Tuesday, March 2, 2010

Stereotypes and such...

I think that one of the most interesting things that I found in chapter 5 was the section on sexism and gender stereotypes. First of all let's define these two things. Sexism is basically a prejudice based on gender, for example simply the dichonomous male vs. female. Stereotypes are beliefs that certain groups, not just race related, are defined and thought of through certain traits. 
I am currently taking a class called Feminist Positions, and have been exposed to many different "positions," meaning different nationalities and races, on these issues of sexism and stereotyping of gender. Perhaps the most interesting thing that I have come across in this class is the idea the gender is socially constructed. For example, boys are boys because we dress them in blue and give them trucks to play with and vice versa. I don't know if I necessarily believe in this theory but when I was reading the text this was the first thing that came to mind. In the text it states the various qualities deemed masculine or feminine and the first thing that came to mind was this idea that these qualities, as well as some of the other stereotypes that are associated with men or women, can possibly be taught during childhood. 
I think that these gender stereotyping ideas are best personified by some of my experiences growing up in a predominately hispanic society in McAllen, Texas which rides the border to Mexico near the southern most point in Texas. One of the biggest examples of gender stereotyping that I have witnessed happen during my freshman year of high school. My best friend is part of one of the most extreme Mexican families I have ever seen. With that in mind, the patriarchal layout of the family is what makes this story so important. Her dad didn't allow either of his two daughters to date until they were juniors, but my best friend started dating in her freshman year. When he found out he blew up and demanded that she break up with him. Although that in itself that was bad, the interesting thing was that her older brother had absolutely no curfew and more importantly no dating restrictions. I guess reading some of this material and material from some of my other classes really shed new light on some of those things that happened while I lived in McAllen. 

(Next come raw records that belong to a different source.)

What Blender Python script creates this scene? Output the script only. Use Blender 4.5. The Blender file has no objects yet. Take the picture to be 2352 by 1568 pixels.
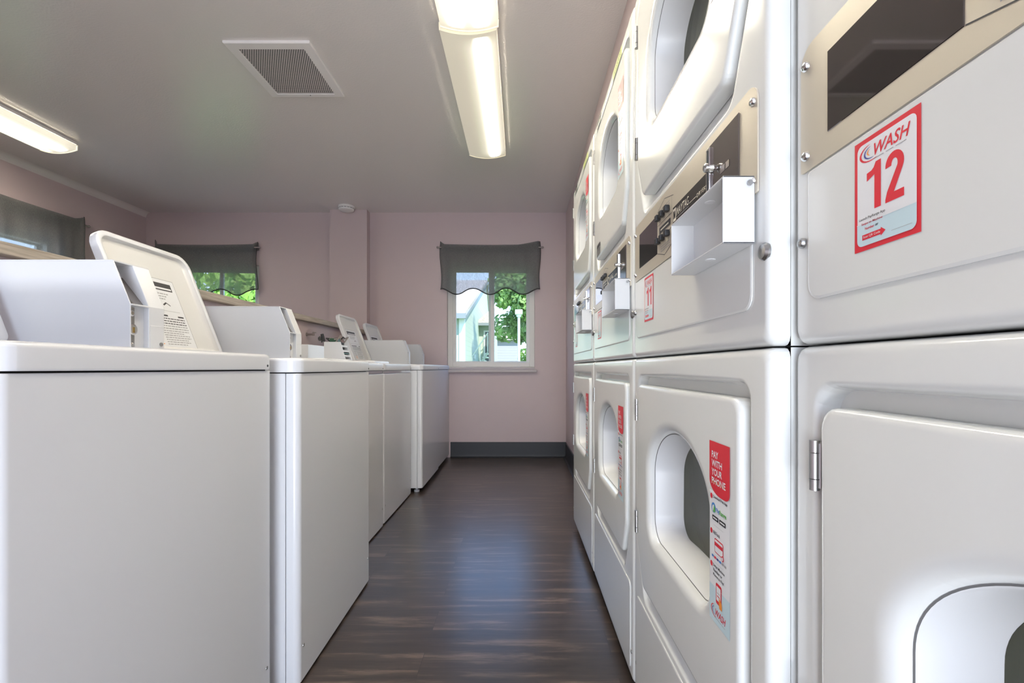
import bpy, bmesh, math, random
from mathutils import Vector, Matrix
S = bpy.context.scene
COL = S.collection
R = math.radians
random.seed(7)

# ------------------------------------------------------------------ camera
cam_d = bpy.data.cameras.new('camera')
cam_d.sensor_width = 36.0
cam_d.lens = 36.0 * 1070 / 2352
cam_d.shift_x = -21 / 2352
cam_d.shift_y = 61 / 2352
cam_d.clip_start = 0.02
cam = bpy.data.objects.new('camera', cam_d)
COL.objects.link(cam)
EYE = 0.885
cam.location = (0, 0, EYE)
cam.rotation_euler = (R(90), 0, 0)
S.camera = cam

# ------------------------------------------------------------------ world, sun, exposure
S.view_settings.view_transform = 'Standard'
S.view_settings.look = 'None'
S.view_settings.exposure = 0.42
S.view_settings.gamma = 1.0
S.view_settings.use_curve_mapping = False
S.cycles.use_denoising = True
S.cycles.max_bounces = 10
S.cycles.diffuse_bounces = 5
S.cycles.glossy_bounces = 4
S.cycles.transparent_max_bounces = 12
S.cycles.sample_clamp_indirect = 6.0
S.cycles.caustics_reflective = False
S.cycles.caustics_refractive = False

W = bpy.data.worlds.new('sky')
S.world = W
W.use_nodes = True
nt = W.node_tree
bgn = nt.nodes['Background']
tc = nt.nodes.new('ShaderNodeTexCoord')
sx = nt.nodes.new('ShaderNodeSeparateXYZ')
rp = nt.nodes.new('ShaderNodeValToRGB')
nt.links.new(tc.outputs['Generated'], sx.inputs[0])
nt.links.new(sx.outputs['Z'], rp.inputs[0])
rp.color_ramp.elements[0].position = 0.0
rp.color_ramp.elements[0].color = (0.66, 0.80, 1.0, 1)
rp.color_ramp.elements[1].position = 0.5
rp.color_ramp.elements[1].color = (0.22, 0.42, 0.9, 1)
nt.links.new(rp.outputs[0], bgn.inputs['Color'])
bgn.inputs['Strength'].default_value = 3.0

sun_d = bpy.data.lights.new('sun', 'SUN')
sun_d.energy = 6.2
sun_d.angle = R(0.6)
sun_d.color = (1.0, 0.95, 0.86)
sun = bpy.data.objects.new('sun', sun_d)
COL.objects.link(sun)
sun.rotation_euler = (R(42), 0, R(32))
sun.location = (6, -6, 9)


def area(name, loc, rot, sx_, sy_, power, col):
    d = bpy.data.lights.new(name, 'AREA')
    d.shape = 'RECTANGLE'
    d.size, d.size_y = sx_, sy_
    d.energy = power
    d.color = col
    o = bpy.data.objects.new(name, d)
    COL.objects.link(o)
    o.location = loc
    o.rotation_euler = rot
    return o


# daylight that comes in through the open doorway behind the photographer
area('doorway_daylight', (-0.175, -1.72, 1.06), (R(90), 0, 0), 1.1, 1.95, 17, (0.85, 0.925, 1.0))
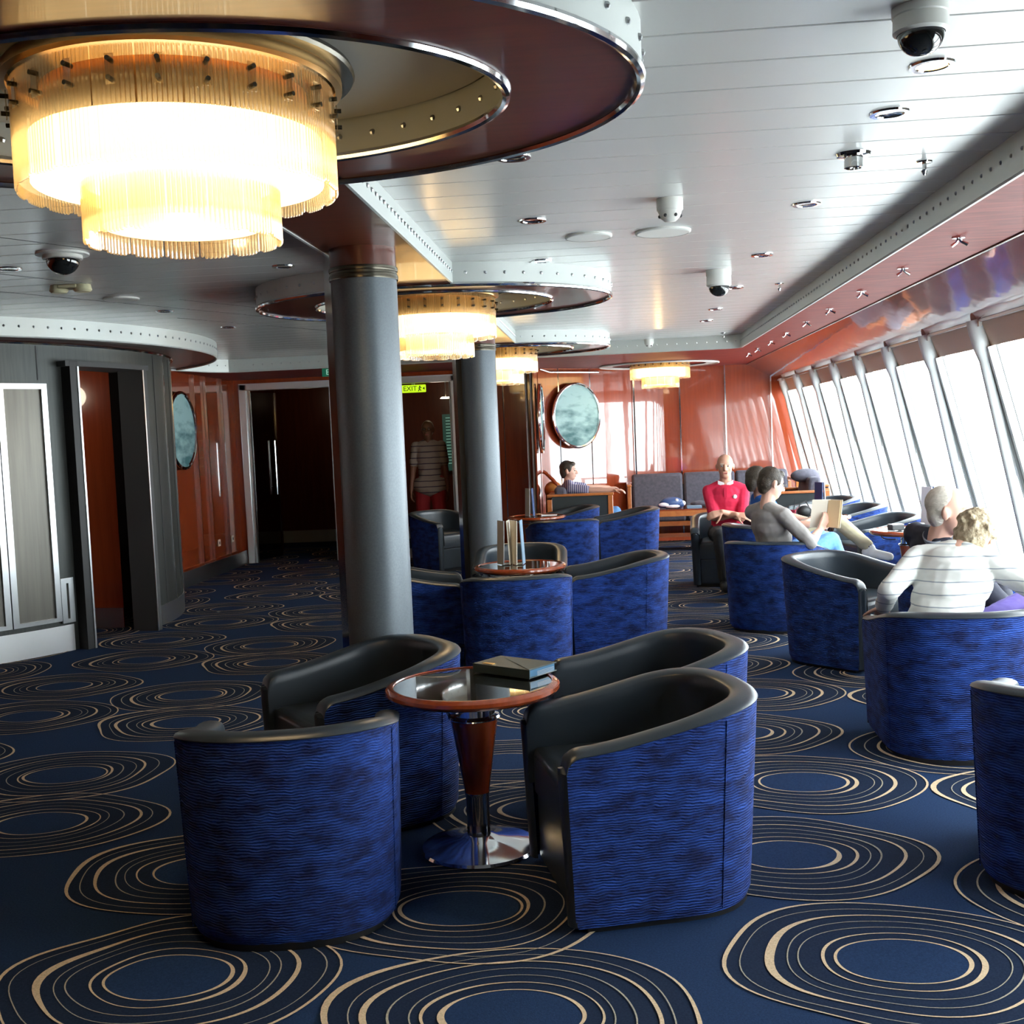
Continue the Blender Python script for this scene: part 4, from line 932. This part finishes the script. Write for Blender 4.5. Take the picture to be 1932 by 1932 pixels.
def skin_mesh(name, mb, m, parent, vox=.008, sm=3, wrinkle=0):
    """fuse overlapping volumes into one continuous surface"""
    me = bpy.data.meshes.new(name); me.from_pydata(mb.v, [], mb.f); o = bpy.data.objects.new(name, me); COL.objects.link(o)
    r = o.modifiers.new('r', 'REMESH'); r.mode = 'VOXEL'; r.voxel_size = vox; r.use_smooth_shade = True
    s_ = o.modifiers.new('s', 'SMOOTH'); s_.factor = .6; s_.iterations = sm
    if wrinkle:
        tx = bpy.data.textures.new('w', 'CLOUDS'); tx.noise_scale = .09; dm = o.modifiers.new('d', 'DISPLACE'); dm.texture = tx; dm.strength = wrinkle; dm.mid_level = .5
    dg = bpy.context.evaluated_depsgraph_get(); dg.update(); me2 = bpy.data.meshes.new_from_object(o.evaluated_get(dg)); bpy.data.objects.remove(o)
    me2.name = name; me2.materials.clear(); me2.materials.append(M[m]); me2.polygons.foreach_set('use_smooth', [True] * len(me2.polygons))
    o = bpy.data.objects.new(name, me2); COL.objects.link(o)
    if parent: o.parent = parent
    return o
def ik(a, c, l1, l2, hint):
    a, c = Vector(a), Vector(c); d = c - a; L = min(d.length, (l1 + l2) * .999); u = d.normalized(); h = Vector(hint); h = (h - u * h.dot(u)).normalized()
    x = (l1 * l1 - l2 * l2 + L * L) / (2 * L); y = math.sqrt(max(0, l1 * l1 - x * x)); return a + u * x + h * y, a + u * L
def hand(mb, w, d, palm_n, s=1.0, curl=.5, side=1):
    """wrist point, hand direction, palm normal; five fingers curled towards the palm"""
    w, d, n = Vector(w), Vector(d).normalized(), Vector(palm_n); n = (n - d * n.dot(d)).normalized(); x = d.cross(n) * side
    mb.ball(w + d * .045 * s, .040 * s, 8, sc=(1, 1, 1)) if 0 else None
    for k in range(4): cap(mb, w + x * (.009 * (k - 1.5)) * s, w + d * .085 * s + x * (.019 * (k - 1.5)) * s, .013 * s, .0125 * s, 8)
    ln = [.062, .074, .070, .055]
    for k in range(4):
        p = w + d * .085 * s + x * (.0205 * (k - 1.5)) * s; dd = d.copy(); r = .0092 * s
        for j in range(3):
            a = curl * (.7 + .4 * j); dd = (dd * math.cos(a) + n * math.sin(a)).normalized(); q = p + dd * ln[k] * s * (.45, .32, .26)[j]; cap(mb, p, q, r, r * .92, 7); p = q; r *= .93
    p = w + d * .02 * s - x * .026 * s; dd = (d * .6 - x * .75 + n * .3).normalized(); r = .0115 * s
    for j in range(3): q = p + dd * (.038, .032, .026)[j] * s; cap(mb, p, q, r, r * .9, 7); p = q; dd = (dd + d * .35 + n * .25 * curl).normalized(); r *= .93
def head_build(mb, c, f, u, s=1.0):
    """c skull centre; f face direction; u up"""
    f = Vector(f).normalized(); u = Vector(u); u = (u - f * u.dot(f)).normalized(); r = f.cross(u); R = Matrix((r, f, u)).transposed(); P = lambda x, y, z: c + R @ (Vector((x, y, z)) * s)
    mb.ball(P(0, -.012, .030), .1 * s, 12, sc=(.76, .96, .88), rot=R)
    mb.ball(P(0, .022, -.02), .1 * s, 12, sc=(.64, .66, .86), rot=R)
    mb.ball(P(0, .045, -.078), .1 * s, 10, sc=(.42, .40, .34), rot=R)       # chin
    mb.ball(P(0, .068, .030), .1 * s, 8, sc=(.52, .16, .12), rot=R)         # brow
    for q in (-1, 1):
        mb.ball(P(q * .036, .060, -.022), .1 * s, 8, sc=(.22, .20, .17), rot=R)  # cheek
        mb.ball(P(q * .079, -.008, -.008), .1 * s, 8, sc=(.075, .19, .31), rot=R) # ear
        mb.ball(P(q * .086, -.014, .008), .1 * s, 8, sc=(.05, .13, .18), rot=R)
    cap(mb, P(0, .086, .018), P(0, .108, -.022), .010 * s, .0155 * s, 8)      # nose
    for q in (-1, 1): mb.ball(P(q * .013, .094, -.026), .011 * s, 6)
    cap(mb, P(-.020, .080, -.052), P(.020, .080, -.052), .009 * s, .009 * s, 8); cap(mb, P(-.018, .078, -.062), P(.018, .078, -.062), .010 * s, .010 * s, 8)
    return P, R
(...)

Kassin, S., Fein, S., & Markus, H. R. (2008). In Social Psychology (7th ed., pp.154-160). Boston: Houghton Mifflin Company


  1. I've taken some sociology classes as well as developmental psychology, and I definitely think that gender and gender roles are socially constructed. It starts when you are a baby and your parents dress you in a pink dress, so even though you don't have any hair, people will know that you're a girl and not a boy. Its really interesting stuff to think about

  2. It's interesting that you mention the different treatment of your friend from her brother. I, as my dad's only daughter, was not allowed to see R-rated movies (he didn't even like me to see them after I turned 17!) and I had to take Cotillion classes. Did my brother ever have to take these awful dancing/etiquette classes? Of course not! And he got to see R-rated movies from the time he was about 13.

  3. Though, some people have had the same experience with sexism, I know someone who didn't have that. My friend has an older sister who had no curfew and could do whatever she wanted. But when she was living at home with them she was not allowed to do anything. She even had a curfew for the times she was allowed out. When she did go out she never got into trouble or did anything wrong, but her older sister was constantly in trouble. She also moved out to live with a friend her senior year of high school. So tell me how any of that makes sense. They are only a year apart.